Minority of voters making the decisions for majority

‘Call the Tune’ by Mike Anthony

By Mike Anthony

It’s disappointing that a majority of south county voters apparently couldn’t be bothered to make it to the polls for the April 5 election.

Voters in the city of Sunset Hills led the way in terms of turnout April 5, despite the ballot problems that plagued some of the city’s polling places. As reported today by the Call’s Gloria Lloyd, the county Board of Election Commissioners is considering whether to hold another election for Sunset Hills and other cities with the most disenfranchised voters.

Citywide, however, 30.42 percent of voters turned out for the election that saw Ward 4 Alderman Pat Fribis overwhelmingly elected mayor over three challengers, Ward 1 Alderman Rich Gau defeat former Alderman Frank Hardy and Thompson Price prevail over Stephen Shady in Ward 4.

In Crestwood, a total of 28.6 percent of voters turned out for the election that saw incumbent Ward 1 Alderman Richard Breeding and incumbent Ward 2 Alderman Mary Stadter unopposed. In Ward 3, former Alderman Jerry Miguel prevailed over two opponents, while newcomer Tony Kennedy prevailed over three opponents in Ward 4.

A total of 15.63 percent of Green Park voters cast ballots in the April 5 election, which saw three incumbents — Carol Hamilton of Ward 1, James Jones Jr. of Ward 2 and Fred Baras of Ward 3 — unopposed.

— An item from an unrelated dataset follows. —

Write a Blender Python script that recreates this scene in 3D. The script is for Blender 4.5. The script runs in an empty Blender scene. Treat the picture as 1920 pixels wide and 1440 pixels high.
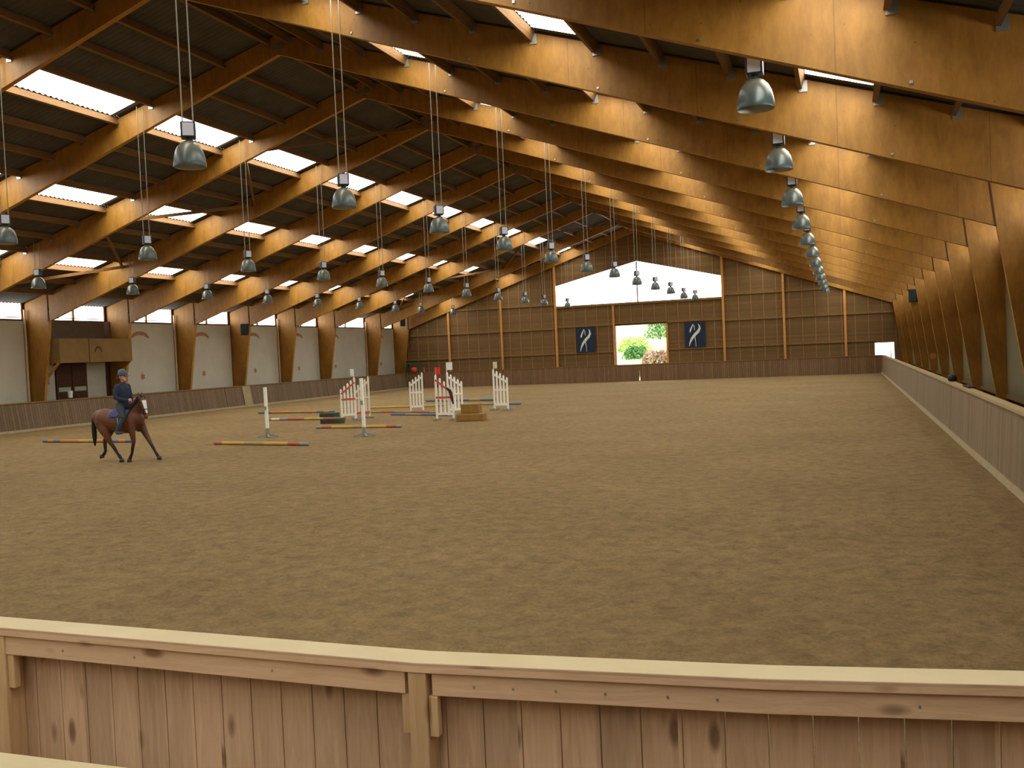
import bpy, math, random
from mathutils import Vector, Matrix
random.seed(7)
sc = bpy.context.scene
col = sc.collection

# ------------------------------------------------------------------ helpers
def lin(r, g, b):
    f = lambda c: (c / 255 / 12.92) if c / 255 <= .04045 else ((c / 255 + .055) / 1.055) ** 2.4
    return (f(r), f(g), f(b), 1)

class MB:
    """collects shapes; build() links them as one mesh object"""
    def __init__(s): s.v = []; s.f = []; s.m = []; s.cur = 0; s.sm = False; s.smf = []
    def add(s, vs, fs):
        n = len(s.v); s.v += [tuple(p) for p in vs]
        for f in fs: s.f.append([n + i for i in f]); s.m.append(s.cur); s.smf.append(s.sm)
        return s
    def box(s, x0, x1, y0, y1, z0, z1):
        return s.add([(x0,y0,z0),(x1,y0,z0),(x1,y1,z0),(x0,y1,z0),(x0,y0,z1),(x1,y0,z1),(x1,y1,z1),(x0,y1,z1)],
                     [(0,3,2,1),(4,5,6,7),(0,1,5,4),(1,2,6,5),(2,3,7,6),(3,0,4,7)])
    def prism(s, poly, y0, y1):              # polygon in XZ, extruded along Y
        n = len(poly)
        return s.add([(x,y0,z) for x,z in poly] + [(x,y1,z) for x,z in poly],
                     [tuple(range(n)), tuple(range(2*n-1, n-1, -1))] + [(i, n+i, n+(i+1)%n, (i+1)%n) for i in range(n)])
    def prismx(s, poly, x0, x1):             # polygon in YZ, extruded along X
        n = len(poly)
        return s.add([(x0,y,z) for y,z in poly] + [(x1,y,z) for y,z in poly],
                     [tuple(range(n)), tuple(range(2*n-1, n-1, -1))] + [(i, n+i, n+(i+1)%n, (i+1)%n) for i in range(n)])
    def beam(s, a, b, w, h, up=(0,0,1)):     # rectangular bar from a to b
        a, b = Vector(a), Vector(b); d = (b-a).normalized(); up = Vector(up)
        if abs(d.dot(up)) > .99: up = Vector((0,1,0))
        r = d.cross(up).normalized(); u = r.cross(d)
        p = []
        for c in (a, b):
            for i, j in ((-1,-1),(1,-1),(1,1),(-1,1)): p.append(c + r*i*w/2 + u*j*h/2)
        return s.add(p, [(3,2,1,0),(4,5,6,7),(0,1,5,4),(1,2,6,5),(2,3,7,6),(3,0,4,7)])
    def tube(s, pts, rad, n=10):
        pts = [Vector(p) for p in pts]; base = len(s.v); vs = []; fs = []
        if not isinstance(rad, (list, tuple)): rad = [rad]*len(pts)
        for i, p in enumerate(pts):
            d = (pts[min(i+1, len(pts)-1)] - pts[max(i-1, 0)]).normalized()
            up = Vector((0,0,1)) if abs(d.z) < .9 else Vector((0,1,0))
            r = d.cross(up).normalized(); u = r.cross(d)
            for k in range(n):
                t = 2*math.pi*k/n; vs.append(p + (r*math.cos(t) + u*math.sin(t))*rad[i])
        for i in range(len(pts)-1):
            for k in range(n): fs.append((i*n+k, i*n+(k+1)%n, (i+1)*n+(k+1)%n, (i+1)*n+k))
        fs.append(tuple(range(n-1, -1, -1))); fs.append(tuple((len(pts)-1)*n+k for k in range(n)))
        return s.add(vs, fs)
    def lathe(s, prof, n=24, c=(0,0,0)):     # profile of (radius, z)
        vs = []; fs = []
        for r, z in prof:
            for k in range(n):
                t = 2*math.pi*k/n; vs.append((c[0]+r*math.cos(t), c[1]+r*math.sin(t), c[2]+z))
        for i in range(len(prof)-1):
            for k in range(n): fs.append((i*n+k, i*n+(k+1)%n, (i+1)*n+(k+1)%n, (i+1)*n+k))
        return s.add(vs, fs)
    def mesh(s, name, mats):
        me = bpy.data.meshes.new(name); me.from_pydata(s.v, [], s.f)
        for m in (mats if isinstance(mats, (list, tuple)) else [mats]): me.materials.append(m)
        me.polygons.foreach_set('material_index', s.m); me.polygons.foreach_set('use_smooth', s.smf); me.update()
        return me
    def build(s, name, mats, parent=None, bevel=0):
        o = bpy.data.objects.new(name, s.mesh(name, mats)); col.objects.link(o)
        if parent: o.parent = parent
        if bevel:
            b = o.modifiers.new('b', 'BEVEL'); b.width = bevel; b.segments = 2; b.limit_method = 'ANGLE'
        return o

def tag(o, label=None, cat=None, group=None, kind=None):
    if label: o['label'] = label
    if cat: o['category'] = cat
    if group: o['group'] = group
    if kind: o['kind'] = kind
    return o
def empty(name, loc=(0,0,0), rz=0):
    o = bpy.data.objects.new(name, None); o.location = loc; o.rotation_euler = (0,0,rz); o.empty_display_size = .2
    col.objects.link(o); return o
def copy_tree(o, parent=None):
    c = o.copy(); col.objects.link(c)
    if parent: c.parent = parent
    for ch in list(o.children): copy_tree(ch, c)
    return c
def S(name, mb, mats): return tag(mb.build(name, mats), kind='structure')
ORD = 'first second third fourth fifth sixth seventh eighth ninth tenth eleventh twelfth thirteenth fourteenth fifteenth sixteenth'.split()

# ------------------------------------------------------------------ materials
def mat(name, base, rough=.7, metal=0, spec=.3):
    m = bpy.data.materials.new(name); m.use_nodes = True
    b = m.node_tree.nodes['Principled BSDF']
    b.inputs['Base Color'].default_value = base; b.inputs['Roughness'].default_value = rough
    b.inputs['Metallic'].default_value = metal; b.inputs['Specular IOR Level'].default_value = spec
    return m
class N:
    def __init__(s, m): s.m = m; s.t = m.node_tree; s.b = s.t.nodes['Principled BSDF']; s.tc = s.t.nodes.new('ShaderNodeTexCoord')
    def new(s, ty, **k):
        n = s.t.nodes.new('ShaderNode'+ty)
        for a, v in k.items(): setattr(n, a, v)
        return n
    def link(s, a, b): s.t.links.new(a, b)
    def coord(s, scale=(1,1,1), out='Object'):
        mp = s.new('Mapping'); mp.inputs['Scale'].default_value = scale; s.link(s.tc.outputs[out], mp.inputs[0]); return mp.outputs[0]
    def noise(s, vec, scale, detail=4, rough=.6, dist=0):
        n = s.new('TexNoise'); n.inputs['Scale'].default_value = scale; n.inputs['Detail'].default_value = detail
        n.inputs['Roughness'].default_value = rough; n.inputs['Distortion'].default_value = dist
        s.link(vec, n.inputs['Vector']); return n.outputs['Fac']
    def ramp(s, fac, stops, interp='LINEAR'):
        r = s.new('ValToRGB'); r.color_ramp.interpolation = interp; e = r.color_ramp.elements
        e[0].position, e[0].color = stops[0]; e[1].position, e[1].color = stops[1]
        for p, c in stops[2:]:
            x = e.new(p); x.color = c
        s.link(fac, r.inputs[0]); return r.outputs[0]
    def mix(s, a, b, fac, mode='MIX'):
        n = s.new('MixRGB', blend_type=mode)
        for v, i in ((fac,0),(a,1),(b,2)):
            if hasattr(v, 'links'): s.link(v, n.inputs[i])
            else: n.inputs[i].default_value = v
        return n.outputs[0]
    def math(s, op, a, b=None, c=None):
        n = s.new('Math', operation=op)
        for i, v in enumerate((a,b,c)):
            if v is None: continue
            if hasattr(v, 'links'): s.link(v, n.inputs[i])
            else: n.inputs[i].default_value = v
        return n.outputs[0]
    def sep(s, vec):
        n = s.new('SeparateXYZ'); s.link(vec, n.inputs[0]); return n.outputs
    def bump(s, h, strength=.3, dist=.02):
        n = s.new('Bump'); n.inputs['Strength'].default_value = strength; n.inputs['Distance'].default_value = dist
        s.link(h, n.inputs['Height']); s.link(n.outputs[0], s.b.inputs['Normal'])
    def color(s, c): s.link(c, s.b.inputs['Base Color'])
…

In Lindbergh Schools, a total of 22.67 percent of voters turned out for the election in which newcomer Jennifer Miller and former Crestwood Ward 4 Alderman Mike Tsichlis prevailed over three other candidates.

A total of 19.43 percent of Mehlville School District voters cast ballots in the election that saw newcomer Kevin Schartner and incumbent Larry Felton prevailing over incumbent Lori Trakas, and approval of the district’s Proposition A with nearly 64 percent of ballots cast.

In the Mehlville Fire Protection District, 19.62 percent of voters turned out to consider the district’s Proposition S, which was overwhelmingly approved with nearly 84 percent of ballots cast.

Voters should take advantage of the opportunity to have their voices heard in each and every election. By not doing so, they allow a minority to make decisions for the majority.

Perhaps President Abraham Lincoln said it best: “Elections belong to the people. It’s their decision. If they decide to turn their back on the fire and burn their behinds, then they will just have to sit on their blisters.”